The optimum geological conditions that meet the requirements for CO2 storage are in Central and Western Latvia and the Baltic Sea. Even if it is possible to store CO2 in structures in Lithuania, they are too few and have a low overall storage capacity. In addition, in Estonia there are no prospective Cambrian structures for CO2 storage.

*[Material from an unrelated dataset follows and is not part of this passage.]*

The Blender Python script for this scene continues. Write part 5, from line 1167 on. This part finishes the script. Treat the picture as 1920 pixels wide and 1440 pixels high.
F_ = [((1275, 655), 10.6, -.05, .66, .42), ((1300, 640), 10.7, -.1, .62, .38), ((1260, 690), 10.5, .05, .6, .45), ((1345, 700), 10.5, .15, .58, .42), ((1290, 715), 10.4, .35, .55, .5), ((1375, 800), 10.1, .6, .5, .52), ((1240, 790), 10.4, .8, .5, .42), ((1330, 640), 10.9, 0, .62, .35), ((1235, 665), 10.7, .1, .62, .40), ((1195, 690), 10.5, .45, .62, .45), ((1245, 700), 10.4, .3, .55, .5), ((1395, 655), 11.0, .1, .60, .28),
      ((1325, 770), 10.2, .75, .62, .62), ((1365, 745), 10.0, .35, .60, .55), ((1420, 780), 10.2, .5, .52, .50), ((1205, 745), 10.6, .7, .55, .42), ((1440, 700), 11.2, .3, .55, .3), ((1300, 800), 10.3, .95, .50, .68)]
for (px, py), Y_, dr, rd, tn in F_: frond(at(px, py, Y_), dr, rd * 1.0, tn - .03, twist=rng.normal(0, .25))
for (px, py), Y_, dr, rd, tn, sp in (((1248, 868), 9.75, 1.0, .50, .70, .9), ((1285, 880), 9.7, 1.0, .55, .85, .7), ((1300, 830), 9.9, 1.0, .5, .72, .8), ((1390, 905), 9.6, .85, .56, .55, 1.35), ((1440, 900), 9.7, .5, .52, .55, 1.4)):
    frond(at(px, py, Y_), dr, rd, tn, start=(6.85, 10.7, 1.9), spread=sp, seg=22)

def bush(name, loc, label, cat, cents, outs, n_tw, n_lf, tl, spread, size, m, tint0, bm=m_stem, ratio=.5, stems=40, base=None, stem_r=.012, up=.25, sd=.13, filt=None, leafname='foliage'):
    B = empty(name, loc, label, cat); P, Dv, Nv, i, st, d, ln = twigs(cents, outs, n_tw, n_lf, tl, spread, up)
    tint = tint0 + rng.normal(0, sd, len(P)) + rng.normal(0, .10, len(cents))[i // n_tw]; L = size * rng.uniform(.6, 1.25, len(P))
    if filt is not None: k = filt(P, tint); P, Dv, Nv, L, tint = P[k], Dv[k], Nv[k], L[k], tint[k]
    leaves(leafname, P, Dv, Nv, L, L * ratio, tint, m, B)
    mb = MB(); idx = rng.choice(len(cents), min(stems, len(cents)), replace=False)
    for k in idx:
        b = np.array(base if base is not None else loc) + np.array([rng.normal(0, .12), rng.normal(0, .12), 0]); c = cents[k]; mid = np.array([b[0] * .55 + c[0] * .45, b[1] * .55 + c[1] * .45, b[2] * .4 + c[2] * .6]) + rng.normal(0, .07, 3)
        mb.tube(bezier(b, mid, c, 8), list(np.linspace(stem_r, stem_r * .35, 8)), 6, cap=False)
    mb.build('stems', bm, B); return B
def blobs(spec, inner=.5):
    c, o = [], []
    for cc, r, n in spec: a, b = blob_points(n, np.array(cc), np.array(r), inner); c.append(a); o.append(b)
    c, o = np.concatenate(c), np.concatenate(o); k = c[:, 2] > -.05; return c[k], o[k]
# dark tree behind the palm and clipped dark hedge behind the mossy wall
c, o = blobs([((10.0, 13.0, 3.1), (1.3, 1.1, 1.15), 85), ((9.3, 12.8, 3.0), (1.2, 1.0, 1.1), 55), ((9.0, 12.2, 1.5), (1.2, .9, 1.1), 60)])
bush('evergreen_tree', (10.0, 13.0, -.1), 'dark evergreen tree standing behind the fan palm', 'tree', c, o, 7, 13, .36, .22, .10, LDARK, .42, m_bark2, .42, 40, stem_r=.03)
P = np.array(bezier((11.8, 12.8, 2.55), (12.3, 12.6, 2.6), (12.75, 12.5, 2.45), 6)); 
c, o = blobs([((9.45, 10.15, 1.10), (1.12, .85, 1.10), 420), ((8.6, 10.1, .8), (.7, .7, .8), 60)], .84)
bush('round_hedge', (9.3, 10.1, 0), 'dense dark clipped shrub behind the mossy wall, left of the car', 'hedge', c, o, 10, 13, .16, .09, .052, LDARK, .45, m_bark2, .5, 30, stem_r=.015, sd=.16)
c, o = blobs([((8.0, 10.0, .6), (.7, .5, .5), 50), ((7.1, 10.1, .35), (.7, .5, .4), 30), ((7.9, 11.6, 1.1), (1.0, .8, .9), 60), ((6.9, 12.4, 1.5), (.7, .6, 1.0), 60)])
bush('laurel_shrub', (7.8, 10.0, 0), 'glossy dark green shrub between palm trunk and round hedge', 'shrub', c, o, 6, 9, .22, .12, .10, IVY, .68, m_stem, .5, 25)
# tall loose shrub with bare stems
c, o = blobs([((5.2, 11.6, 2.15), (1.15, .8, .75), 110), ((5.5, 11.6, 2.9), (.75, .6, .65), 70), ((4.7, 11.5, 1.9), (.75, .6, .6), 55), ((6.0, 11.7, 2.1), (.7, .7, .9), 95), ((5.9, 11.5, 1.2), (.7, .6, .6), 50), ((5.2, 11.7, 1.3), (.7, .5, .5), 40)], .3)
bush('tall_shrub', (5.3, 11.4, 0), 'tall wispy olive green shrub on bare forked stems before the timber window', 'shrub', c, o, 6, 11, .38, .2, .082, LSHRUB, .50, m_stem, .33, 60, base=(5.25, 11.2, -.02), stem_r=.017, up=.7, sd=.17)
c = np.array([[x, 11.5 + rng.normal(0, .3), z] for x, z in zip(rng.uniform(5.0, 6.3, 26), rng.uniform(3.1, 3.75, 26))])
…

Based on the seismological research and evaluation of the reservoir properties, 15 onshore sites can potentially be used for CO2 storage in Latvia, with total estimated storage capacity exceeding 400 Mt CO2. Those are Dobele, Northern Blīdene, Snēpele, Southern Kandava, Degole, Lūku-Dūku, Kalvene, Vērgale, Ēdole, Northern Kuldīga, Viesatu, Aizpute, Usma, Liepāja, and Northern Līgatne. Two additional potential offshore sites are established in the Baltic Sea near the coastline of Latvia: E6 and E7. The capacity of the 15 reported onshore structures could support storage of the national emissions for at least the next 200 years, and the additional offshore structures can increase the CO2 storage lifespan even more. Notably, that scientific observation suggests larger (up to 1 000 Mt CO2) than estimated storage capacity because these structures have not been studied in high detail and no recent data are available about them. However, to prove higher storage capacity, it is crucial to perform new in-depth geophysical and seismological research, and it is expected that the results will indicate much longer lifespan for the CO2 storage. Nevertheless, among the Baltic States, Latvia is the only one with a practical potential for CO2 storage in geological formations. The high CO2 storage potential of the Latvian structures is related to the intense structuring of the Baltic Sedimentary Basin and effective reservoir properties of Cambrian sedimentary rocks. Thus, use of carbon capture and storage in these unique geological structures can support the aims of the Baltic States climate policies to achieve climate neutrality.